New Delhi: Unofficially, executives of Delhi International Airport Ltd (DIAL) would tell you that T3, the world’s second largest integrated airport terminal at New Delhi’s Indira Gandhi International Airport, will leave you with a sense of “shock and awe” when it opens on July 3. In fact, it does precisely that on a sneak peak this writer managed today.
Finishing touches are still being given to the terminal.
Spread over four kilometres, it is a sprawling architectural marvel in gleaming glass. The sun rays reflecting from the glass facade could be felt a good five kilometers away on the driveway to the airport.
Move closer and one could see the frenzy with which T3 is being dolled up to dazzle.

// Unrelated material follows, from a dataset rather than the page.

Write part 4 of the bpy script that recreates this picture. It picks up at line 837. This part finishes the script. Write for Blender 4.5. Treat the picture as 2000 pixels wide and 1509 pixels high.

With a multi-pronged driveway to Delhi’s latest airport terminal — by metro, bus and cab — the first structure that will strike the eye is the six-storeyed parking space, with its tentacles embracing the colour-coded glass-and-steel structure.
Nearly a kilometre-long passenger terminal greets the guest to T3 with mirror-finished vitrified tiles in grey and beige, and walls, whatever little of it is there, in pristine white.
The terminal is all about space. With more than 80 per cent of the structure in clear glass, supported by metal frames, T3 is endless on both sides. Readying to handle 34 million passengers a year, with 168 check-in counters, 49 immigration desks and 50 emmigration desks, all housed in a blend of tradition with modernity.
Vitrified tiles give way to exquisitely crafted Kashmiri carpets of two different designs on two floors for domestic and international piers, each about one-and-a-half km long. They are interspersed with a whopping 92 traveloters (automatic walkways). The roof has been designed to allow natural light to enter the building. The terminal leads to the staggering 78 aerobridges, said to be the highest in the world in a single site.
The central hall from where domestic and international passengers part ways dons a huge mural with mudras of Indian dance forms. Stairways to the upper floors reveal walls designed with traditional art forms reflected in blue neons.